I just stared; there was not much I could say. Clarence leaned out of the window, dragging on a cigarette. Classmates going to their cars for lunch pretended not to look.
“Well, I know you can't just keep that thoroughbred locked away forever,” Pappy said, shaking his head slowly. “That ain't very realistic, is it, to keep it locked away?”
I went back into the building. I didn't feel like much of a thoroughbred right then, that was for sure. As for Stacey and her mysteriously welted cheek, she took an ice pack for the swelling and that was the end of it. No matter how many ways they put the question to her, she wouldn't snitch on me. For my part, I was a student of Biggie Smalls: I did not discuss my problems with my wife. I wouldn't talk about what had happened to anyone other than Charles; other students could speculate and make their own assessments. The result was that Stacey and I stayed together, people continued to gossip, Pappy continued to listen for the sound of me falling, and the very next week I came to school with a fresh new pair of Versace shades courtesy of my girlfriend.
In addition to my tabloidlike romantic life, I built up my reputation and stores of self-esteem at Union Catholic through my status as a basketball player. I was the starting point guard on the varsity team as a sophomore, beating out pissed-off juniors and seniors for the slot, and I grew haughty over the fact. I took it for a given that I would continue to improve and go on to play college ball. The game came easily to me, as it always had, and it seemed as if everything would simply fall into place.
One night at practice, Coach told me I wasn't getting my hands dirty enough on defense—that I was sitting back acting like a prima donna or something like that. By this time, I had developed a habit, along with Charles, of talking back to white teachers and authority figures at Union Catholic. The attitude was all Lil' Wayne: I do what I want, and you do what you can do about it. As a matter of reflex, I told Coach that he could take my defense and shove it. My teammates laughed. He went ballistic, face crimson, hurling abuse my way. I turned my back on him mid-tirade and walked out of the gym. Somehow, I thought that this would hurt him more than it would hurt me.

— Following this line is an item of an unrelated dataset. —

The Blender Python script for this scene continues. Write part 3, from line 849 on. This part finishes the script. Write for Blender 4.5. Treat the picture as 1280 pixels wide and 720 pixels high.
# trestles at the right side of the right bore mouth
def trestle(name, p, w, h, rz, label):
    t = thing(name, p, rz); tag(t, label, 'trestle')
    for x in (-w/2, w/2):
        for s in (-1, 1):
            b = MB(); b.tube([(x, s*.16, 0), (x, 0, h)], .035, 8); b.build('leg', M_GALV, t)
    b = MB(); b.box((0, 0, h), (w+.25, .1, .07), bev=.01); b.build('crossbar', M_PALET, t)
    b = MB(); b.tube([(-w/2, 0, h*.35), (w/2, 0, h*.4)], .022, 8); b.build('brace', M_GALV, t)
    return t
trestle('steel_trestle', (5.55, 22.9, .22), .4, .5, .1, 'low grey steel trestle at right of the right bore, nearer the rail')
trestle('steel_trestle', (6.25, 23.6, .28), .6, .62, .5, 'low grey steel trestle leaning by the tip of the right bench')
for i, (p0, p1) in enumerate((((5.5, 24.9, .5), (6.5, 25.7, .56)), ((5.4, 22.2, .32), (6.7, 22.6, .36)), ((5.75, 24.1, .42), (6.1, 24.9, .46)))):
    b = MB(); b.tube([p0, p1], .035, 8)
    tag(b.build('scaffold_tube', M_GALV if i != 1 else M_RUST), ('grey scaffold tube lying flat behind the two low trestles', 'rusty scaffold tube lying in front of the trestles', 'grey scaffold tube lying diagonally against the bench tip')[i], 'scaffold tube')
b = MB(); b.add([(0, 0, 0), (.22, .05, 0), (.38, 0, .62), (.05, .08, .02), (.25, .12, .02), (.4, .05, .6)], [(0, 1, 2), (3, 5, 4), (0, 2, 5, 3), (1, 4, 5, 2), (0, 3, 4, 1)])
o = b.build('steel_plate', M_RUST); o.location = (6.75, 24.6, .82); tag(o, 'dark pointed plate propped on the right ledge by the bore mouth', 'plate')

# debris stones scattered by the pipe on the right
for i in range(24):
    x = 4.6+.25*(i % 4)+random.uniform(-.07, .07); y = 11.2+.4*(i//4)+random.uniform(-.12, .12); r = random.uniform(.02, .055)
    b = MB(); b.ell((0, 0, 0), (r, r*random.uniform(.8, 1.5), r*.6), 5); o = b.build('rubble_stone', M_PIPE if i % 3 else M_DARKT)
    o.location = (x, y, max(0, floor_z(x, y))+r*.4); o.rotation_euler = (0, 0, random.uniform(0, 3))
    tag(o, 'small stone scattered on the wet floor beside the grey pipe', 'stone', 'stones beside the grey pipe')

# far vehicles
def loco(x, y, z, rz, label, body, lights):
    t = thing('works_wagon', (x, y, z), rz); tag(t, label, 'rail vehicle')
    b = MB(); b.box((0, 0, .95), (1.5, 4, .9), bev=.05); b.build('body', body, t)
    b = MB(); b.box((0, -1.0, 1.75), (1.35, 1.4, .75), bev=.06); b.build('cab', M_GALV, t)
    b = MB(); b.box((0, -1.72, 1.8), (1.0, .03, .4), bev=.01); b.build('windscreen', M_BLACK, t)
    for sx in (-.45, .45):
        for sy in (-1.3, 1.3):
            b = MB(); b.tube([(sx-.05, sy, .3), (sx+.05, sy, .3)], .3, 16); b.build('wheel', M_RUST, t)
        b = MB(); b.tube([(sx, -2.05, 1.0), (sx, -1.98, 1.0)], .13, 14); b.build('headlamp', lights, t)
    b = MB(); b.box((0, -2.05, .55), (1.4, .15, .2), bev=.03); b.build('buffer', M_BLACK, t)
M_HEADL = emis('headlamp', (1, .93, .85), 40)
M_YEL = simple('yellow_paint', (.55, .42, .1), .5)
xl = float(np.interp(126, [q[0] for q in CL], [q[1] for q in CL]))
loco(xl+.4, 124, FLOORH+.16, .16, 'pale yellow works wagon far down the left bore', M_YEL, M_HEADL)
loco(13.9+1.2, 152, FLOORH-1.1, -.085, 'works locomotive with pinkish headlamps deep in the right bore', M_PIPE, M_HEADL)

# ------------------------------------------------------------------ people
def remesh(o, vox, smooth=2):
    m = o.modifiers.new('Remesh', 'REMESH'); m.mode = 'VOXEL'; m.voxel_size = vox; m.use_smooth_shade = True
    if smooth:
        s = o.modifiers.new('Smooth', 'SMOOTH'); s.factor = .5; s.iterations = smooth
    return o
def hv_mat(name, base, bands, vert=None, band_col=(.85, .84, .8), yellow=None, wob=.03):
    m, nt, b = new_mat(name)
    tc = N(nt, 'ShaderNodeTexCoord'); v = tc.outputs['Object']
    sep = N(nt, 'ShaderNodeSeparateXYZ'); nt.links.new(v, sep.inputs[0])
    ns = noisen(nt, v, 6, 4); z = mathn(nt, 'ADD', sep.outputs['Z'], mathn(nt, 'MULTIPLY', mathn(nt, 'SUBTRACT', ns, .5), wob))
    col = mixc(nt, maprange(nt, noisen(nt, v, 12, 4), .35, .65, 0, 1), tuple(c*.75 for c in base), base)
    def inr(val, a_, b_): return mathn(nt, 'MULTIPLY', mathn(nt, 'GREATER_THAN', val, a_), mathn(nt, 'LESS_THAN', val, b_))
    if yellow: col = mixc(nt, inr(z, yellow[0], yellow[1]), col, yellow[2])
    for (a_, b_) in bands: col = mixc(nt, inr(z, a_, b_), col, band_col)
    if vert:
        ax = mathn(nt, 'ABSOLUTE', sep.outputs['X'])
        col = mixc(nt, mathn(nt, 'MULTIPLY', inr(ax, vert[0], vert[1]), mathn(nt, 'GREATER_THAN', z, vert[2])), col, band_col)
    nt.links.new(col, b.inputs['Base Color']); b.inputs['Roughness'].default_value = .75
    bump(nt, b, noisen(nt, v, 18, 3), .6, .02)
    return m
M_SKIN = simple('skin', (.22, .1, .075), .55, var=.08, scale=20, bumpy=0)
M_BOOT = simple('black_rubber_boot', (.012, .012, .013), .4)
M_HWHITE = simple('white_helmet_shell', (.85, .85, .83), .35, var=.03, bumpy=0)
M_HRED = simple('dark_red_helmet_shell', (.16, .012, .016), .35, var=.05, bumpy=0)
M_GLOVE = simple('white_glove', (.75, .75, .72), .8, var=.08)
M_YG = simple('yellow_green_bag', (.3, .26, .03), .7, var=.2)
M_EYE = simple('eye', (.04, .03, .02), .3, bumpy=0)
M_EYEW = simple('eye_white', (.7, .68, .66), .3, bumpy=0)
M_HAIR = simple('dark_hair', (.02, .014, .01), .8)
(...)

The next game on the schedule that week happened to be against Scotch Plains-Fanwood High School, against the kids I had grown up with and played with at the park since childhood. It was a game I had been waiting for all season. Besides the usual bragging rights, I had an unfriendly rivalry going with Scotch Plains's star, a boy named Larry, and we were both spoiling for a show-down. When I came out of the locker room and onto the court the afternoon of the game, there were a lot of familiar faces in the bleachers, including Ant's and Stacey's and Clarence's. I waved to them and started loosening up when Coach called me over to the sideline. I hadn't spoken to him since practice.